Supplied data →
☆ ☆ ☆
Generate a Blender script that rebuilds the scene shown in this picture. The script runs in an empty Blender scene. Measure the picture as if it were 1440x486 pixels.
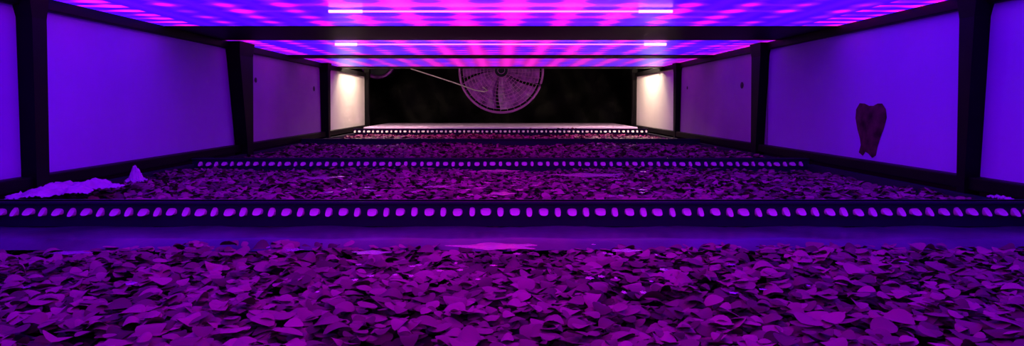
import bpy, bmesh, math, random
import numpy as np
from mathutils import Vector, Matrix
random.seed(4); rng=np.random.default_rng(4)
S=bpy.context.scene
S.view_settings.view_transform='Standard'
C=1.20   # eye height
W=1.0

# ---------------- materials ----------------
def mat(name, col, rough=.6, metal=0, var=.0, scale=8, bump=0, spec=.5, emis=None, es=0):
    m=bpy.data.materials.new(name); m.use_nodes=True
    nt=m.node_tree; b=nt.nodes['Principled BSDF']
    b.inputs['Roughness'].default_value=rough; b.inputs['Metallic'].default_value=metal
    b.inputs['Specular IOR Level'].default_value=spec
    tc=nt.nodes.new('ShaderNodeTexCoord'); n=nt.nodes.new('ShaderNodeTexNoise')
    n.inputs['Scale'].default_value=scale; n.inputs['Detail'].default_value=5
    nt.links.new(tc.outputs['Object'],n.inputs['Vector'])
    r=nt.nodes.new('ShaderNodeValToRGB')
    r.color_ramp.elements[0].position=.3; r.color_ramp.elements[1].position=.7
    r.color_ramp.elements[0].color=[c*(1-var) for c in col]+[1]
    r.color_ramp.elements[1].color=[min(1,c*(1+var)) for c in col]+[1]
    nt.links.new(n.outputs['Fac'],r.inputs['Fac']); nt.links.new(r.outputs['Color'],b.inputs['Base Color'])
    if bump:
        bp=nt.nodes.new('ShaderNodeBump'); bp.inputs['Strength'].default_value=bump; bp.inputs['Distance'].default_value=.02
        nt.links.new(n.outputs['Fac'],bp.inputs['Height']); nt.links.new(bp.outputs['Normal'],b.inputs['Normal'])
    if emis:
        b.inputs['Emission Color'].default_value=(*emis,1); b.inputs['Emission Strength'].default_value=es
    return m
M_panel=mat('panel_violet_lit',(.52,.34,.86),.55,var=.08,scale=2.5,spec=.12)  # white panel with the violet LED light put into its base colour
M_panel3=mat('panel_mauve_lit',(.46,.34,.50),.55,var=.12,scale=3,spec=.12)  # same panel, dimmer mauve light of the third bay put into colour
M_panel4=mat('panel_warm_lit',(.80,.74,.74),.5,var=.04,scale=3,spec=.2)  # same panel in the lamp-lit last bay, brightness put into colour
M_black=mat('black_metal',(.004,.003,.005),.5,var=.3,scale=20,spec=.1)
M_hole=mat('fixing_hole',(.01,.01,.01),.6)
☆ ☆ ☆
Leave the pictures out and copy the rest of the data exactly.

The result →
Generate a Blender script that rebuilds the scene shown in this picture. The script runs in an empty Blender scene. Measure the picture as if it were 1440x486 pixels.
import bpy, bmesh, math, random
import numpy as np
from mathutils import Vector, Matrix
random.seed(4); rng=np.random.default_rng(4)
S=bpy.context.scene
S.view_settings.view_transform='Standard'
C=1.20   # eye height
W=1.0

# ---------------- materials ----------------
def mat(name, col, rough=.6, metal=0, var=.0, scale=8, bump=0, spec=.5, emis=None, es=0):
    m=bpy.data.materials.new(name); m.use_nodes=True
    nt=m.node_tree; b=nt.nodes['Principled BSDF']
    b.inputs['Roughness'].default_value=rough; b.inputs['Metallic'].default_value=metal
    b.inputs['Specular IOR Level'].default_value=spec
    tc=nt.nodes.new('ShaderNodeTexCoord'); n=nt.nodes.new('ShaderNodeTexNoise')
    n.inputs['Scale'].default_value=scale; n.inputs['Detail'].default_value=5
    nt.links.new(tc.outputs['Object'],n.inputs['Vector'])
    r=nt.nodes.new('ShaderNodeValToRGB')
    r.color_ramp.elements[0].position=.3; r.color_ramp.elements[1].position=.7
    r.color_ramp.elements[0].color=[c*(1-var) for c in col]+[1]
    r.color_ramp.elements[1].color=[min(1,c*(1+var)) for c in col]+[1]
    nt.links.new(n.outputs['Fac'],r.inputs['Fac']); nt.links.new(r.outputs['Color'],b.inputs['Base Color'])
    if bump:
        bp=nt.nodes.new('ShaderNodeBump'); bp.inputs['Strength'].default_value=bump; bp.inputs['Distance'].default_value=.02
        nt.links.new(n.outputs['Fac'],bp.inputs['Height']); nt.links.new(bp.outputs['Normal'],b.inputs['Normal'])
    if emis:
        b.inputs['Emission Color'].default_value=(*emis,1); b.inputs['Emission Strength'].default_value=es
    return m
M_panel=mat('panel_violet_lit',(.52,.34,.86),.55,var=.08,scale=2.5,spec=.12)  # white panel with the violet LED light put into its base colour
M_panel3=mat('panel_mauve_lit',(.46,.34,.50),.55,var=.12,scale=3,spec=.12)  # same panel, dimmer mauve light of the third bay put into colour
M_panel4=mat('panel_warm_lit',(.80,.74,.74),.5,var=.04,scale=3,spec=.2)  # same panel in the lamp-lit last bay, brightness put into colour
M_black=mat('black_metal',(.004,.003,.005),.5,var=.3,scale=20,spec=.1)
M_hole=mat('fixing_hole',(.01,.01,.01),.6)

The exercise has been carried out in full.